::: ENTRIES SHOWN

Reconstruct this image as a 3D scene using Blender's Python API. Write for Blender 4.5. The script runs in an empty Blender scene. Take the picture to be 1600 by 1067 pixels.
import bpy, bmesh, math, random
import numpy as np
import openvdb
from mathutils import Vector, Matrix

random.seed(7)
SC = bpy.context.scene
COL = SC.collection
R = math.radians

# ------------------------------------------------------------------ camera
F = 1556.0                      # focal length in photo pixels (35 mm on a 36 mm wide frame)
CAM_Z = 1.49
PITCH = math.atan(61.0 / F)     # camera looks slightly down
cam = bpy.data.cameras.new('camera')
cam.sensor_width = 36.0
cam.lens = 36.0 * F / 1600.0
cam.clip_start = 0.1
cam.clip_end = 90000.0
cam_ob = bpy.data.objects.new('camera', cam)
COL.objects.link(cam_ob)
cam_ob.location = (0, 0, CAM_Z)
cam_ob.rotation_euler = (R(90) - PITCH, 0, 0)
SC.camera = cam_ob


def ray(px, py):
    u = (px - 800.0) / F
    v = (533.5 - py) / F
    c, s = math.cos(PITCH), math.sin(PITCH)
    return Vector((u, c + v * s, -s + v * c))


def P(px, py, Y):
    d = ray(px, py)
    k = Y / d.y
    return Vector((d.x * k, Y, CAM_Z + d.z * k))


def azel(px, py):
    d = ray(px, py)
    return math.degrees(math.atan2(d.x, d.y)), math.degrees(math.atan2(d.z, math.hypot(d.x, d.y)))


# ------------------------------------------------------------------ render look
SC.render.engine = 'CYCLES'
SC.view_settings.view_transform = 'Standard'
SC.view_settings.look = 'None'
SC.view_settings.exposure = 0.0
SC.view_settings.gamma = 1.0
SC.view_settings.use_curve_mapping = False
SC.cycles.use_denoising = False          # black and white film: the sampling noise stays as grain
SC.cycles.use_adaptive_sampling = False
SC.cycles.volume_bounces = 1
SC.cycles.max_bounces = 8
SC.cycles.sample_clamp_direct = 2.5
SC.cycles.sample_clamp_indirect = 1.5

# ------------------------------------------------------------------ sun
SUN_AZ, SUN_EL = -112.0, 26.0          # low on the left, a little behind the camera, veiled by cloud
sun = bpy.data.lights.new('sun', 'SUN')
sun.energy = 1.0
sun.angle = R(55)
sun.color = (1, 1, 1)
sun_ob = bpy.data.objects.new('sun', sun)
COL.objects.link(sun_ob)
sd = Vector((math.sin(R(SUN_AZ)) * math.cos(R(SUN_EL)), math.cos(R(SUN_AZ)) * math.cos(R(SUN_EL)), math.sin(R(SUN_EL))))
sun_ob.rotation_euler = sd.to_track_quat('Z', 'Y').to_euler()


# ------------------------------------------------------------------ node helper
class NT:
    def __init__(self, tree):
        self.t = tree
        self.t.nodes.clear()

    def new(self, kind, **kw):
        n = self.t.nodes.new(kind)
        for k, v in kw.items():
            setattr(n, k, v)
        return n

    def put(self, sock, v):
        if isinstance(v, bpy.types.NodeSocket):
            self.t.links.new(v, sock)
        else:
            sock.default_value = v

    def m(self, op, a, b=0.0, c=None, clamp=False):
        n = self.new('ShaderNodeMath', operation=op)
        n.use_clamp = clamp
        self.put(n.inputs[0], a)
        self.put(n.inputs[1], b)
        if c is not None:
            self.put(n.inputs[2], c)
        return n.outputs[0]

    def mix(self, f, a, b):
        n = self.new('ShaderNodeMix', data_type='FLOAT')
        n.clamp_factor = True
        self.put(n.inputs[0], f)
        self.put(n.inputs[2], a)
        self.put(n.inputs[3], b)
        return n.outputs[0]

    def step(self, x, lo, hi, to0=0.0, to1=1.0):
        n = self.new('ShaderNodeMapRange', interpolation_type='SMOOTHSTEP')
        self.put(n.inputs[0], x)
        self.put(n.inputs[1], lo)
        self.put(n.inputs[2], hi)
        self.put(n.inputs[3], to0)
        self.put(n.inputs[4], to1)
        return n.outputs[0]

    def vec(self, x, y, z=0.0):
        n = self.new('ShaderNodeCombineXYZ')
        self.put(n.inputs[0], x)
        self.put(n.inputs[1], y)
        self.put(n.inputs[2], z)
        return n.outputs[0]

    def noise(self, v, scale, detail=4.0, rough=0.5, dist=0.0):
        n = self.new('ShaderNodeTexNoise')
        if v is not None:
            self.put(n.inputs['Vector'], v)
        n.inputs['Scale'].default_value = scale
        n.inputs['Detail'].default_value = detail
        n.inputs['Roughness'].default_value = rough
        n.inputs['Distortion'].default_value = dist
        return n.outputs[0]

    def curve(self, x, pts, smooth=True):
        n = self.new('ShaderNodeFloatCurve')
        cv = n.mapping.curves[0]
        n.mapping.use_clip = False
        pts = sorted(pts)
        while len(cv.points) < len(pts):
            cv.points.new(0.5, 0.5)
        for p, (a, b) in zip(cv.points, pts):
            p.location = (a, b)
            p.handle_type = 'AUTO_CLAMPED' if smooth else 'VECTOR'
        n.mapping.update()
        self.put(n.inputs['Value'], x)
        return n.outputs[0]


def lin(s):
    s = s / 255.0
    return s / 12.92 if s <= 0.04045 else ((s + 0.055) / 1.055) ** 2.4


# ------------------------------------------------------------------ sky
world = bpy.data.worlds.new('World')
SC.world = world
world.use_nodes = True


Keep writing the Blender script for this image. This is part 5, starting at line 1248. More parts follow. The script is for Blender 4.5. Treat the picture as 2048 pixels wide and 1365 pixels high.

::::::

*TO BE DONE*:
Return each line of the data exactly as written above.

*TASK SOLUTION*:
Reconstruct this image as a 3D scene using Blender's Python API. Write for Blender 4.5. The script runs in an empty Blender scene. Take the picture to be 1600 by 1067 pixels.
import bpy, bmesh, math, random
import numpy as np
import openvdb
from mathutils import Vector, Matrix

random.seed(7)
SC = bpy.context.scene
COL = SC.collection
R = math.radians

# ------------------------------------------------------------------ camera
F = 1556.0                      # focal length in photo pixels (35 mm on a 36 mm wide frame)
CAM_Z = 1.49
PITCH = math.atan(61.0 / F)     # camera looks slightly down
cam = bpy.data.cameras.new('camera')
cam.sensor_width = 36.0
cam.lens = 36.0 * F / 1600.0
cam.clip_start = 0.1
cam.clip_end = 90000.0
cam_ob = bpy.data.objects.new('camera', cam)
COL.objects.link(cam_ob)
cam_ob.location = (0, 0, CAM_Z)
cam_ob.rotation_euler = (R(90) - PITCH, 0, 0)
SC.camera = cam_ob


def ray(px, py):
    u = (px - 800.0) / F
    v = (533.5 - py) / F
    c, s = math.cos(PITCH), math.sin(PITCH)
    return Vector((u, c + v * s, -s + v * c))


def P(px, py, Y):
    d = ray(px, py)
    k = Y / d.y
    return Vector((d.x * k, Y, CAM_Z + d.z * k))


def azel(px, py):
    d = ray(px, py)
    return math.degrees(math.atan2(d.x, d.y)), math.degrees(math.atan2(d.z, math.hypot(d.x, d.y)))


# ------------------------------------------------------------------ render look
SC.render.engine = 'CYCLES'
SC.view_settings.view_transform = 'Standard'
SC.view_settings.look = 'None'
SC.view_settings.exposure = 0.0
SC.view_settings.gamma = 1.0
SC.view_settings.use_curve_mapping = False
SC.cycles.use_denoising = False          # black and white film: the sampling noise stays as grain
SC.cycles.use_adaptive_sampling = False
SC.cycles.volume_bounces = 1
SC.cycles.max_bounces = 8
SC.cycles.sample_clamp_direct = 2.5
SC.cycles.sample_clamp_indirect = 1.5

# ------------------------------------------------------------------ sun
SUN_AZ, SUN_EL = -112.0, 26.0          # low on the left, a little behind the camera, veiled by cloud
sun = bpy.data.lights.new('sun', 'SUN')
sun.energy = 1.0
sun.angle = R(55)
sun.color = (1, 1, 1)
sun_ob = bpy.data.objects.new('sun', sun)
COL.objects.link(sun_ob)
sd = Vector((math.sin(R(SUN_AZ)) * math.cos(R(SUN_EL)), math.cos(R(SUN_AZ)) * math.cos(R(SUN_EL)), math.sin(R(SUN_EL))))
sun_ob.rotation_euler = sd.to_track_quat('Z', 'Y').to_euler()


# ------------------------------------------------------------------ node helper
class NT:
    def __init__(self, tree):
        self.t = tree
        self.t.nodes.clear()

    def new(self, kind, **kw):
        n = self.t.nodes.new(kind)
        for k, v in kw.items():
            setattr(n, k, v)
        return n

    def put(self, sock, v):
        if isinstance(v, bpy.types.NodeSocket):
            self.t.links.new(v, sock)
        else:
            sock.default_value = v

    def m(self, op, a, b=0.0, c=None, clamp=False):
        n = self.new('ShaderNodeMath', operation=op)
        n.use_clamp = clamp
        self.put(n.inputs[0], a)
        self.put(n.inputs[1], b)
        if c is not None:
            self.put(n.inputs[2], c)
        return n.outputs[0]

    def mix(self, f, a, b):
        n = self.new('ShaderNodeMix', data_type='FLOAT')
        n.clamp_factor = True
        self.put(n.inputs[0], f)
        self.put(n.inputs[2], a)
        self.put(n.inputs[3], b)
        return n.outputs[0]

    def step(self, x, lo, hi, to0=0.0, to1=1.0):
        n = self.new('ShaderNodeMapRange', interpolation_type='SMOOTHSTEP')
        self.put(n.inputs[0], x)
        self.put(n.inputs[1], lo)
        self.put(n.inputs[2], hi)
        self.put(n.inputs[3], to0)
        self.put(n.inputs[4], to1)
        return n.outputs[0]

    def vec(self, x, y, z=0.0):
        n = self.new('ShaderNodeCombineXYZ')
        self.put(n.inputs[0], x)
        self.put(n.inputs[1], y)
        self.put(n.inputs[2], z)
        return n.outputs[0]

    def noise(self, v, scale, detail=4.0, rough=0.5, dist=0.0):
        n = self.new('ShaderNodeTexNoise')
        if v is not None:
            self.put(n.inputs['Vector'], v)
        n.inputs['Scale'].default_value = scale
        n.inputs['Detail'].default_value = detail
        n.inputs['Roughness'].default_value = rough
        n.inputs['Distortion'].default_value = dist
        return n.outputs[0]

    def curve(self, x, pts, smooth=True):
        n = self.new('ShaderNodeFloatCurve')
        cv = n.mapping.curves[0]
        n.mapping.use_clip = False
        pts = sorted(pts)
        while len(cv.points) < len(pts):
            cv.points.new(0.5, 0.5)
        for p, (a, b) in zip(cv.points, pts):
            p.location = (a, b)
            p.handle_type = 'AUTO_CLAMPED' if smooth else 'VECTOR'
        n.mapping.update()
        self.put(n.inputs['Value'], x)
        return n.outputs[0]


def lin(s):
    s = s / 255.0
    return s / 12.92 if s <= 0.04045 else ((s + 0.055) / 1.055) ** 2.4


# ------------------------------------------------------------------ sky
world = bpy.data.worlds.new('World')
SC.world = world
world.use_nodes = True


Keep writing the Blender script for this image. This is part 5, starting at line 1248. More parts follow. The script is for Blender 4.5. Treat the picture as 2048 pixels wide and 1365 pixels high.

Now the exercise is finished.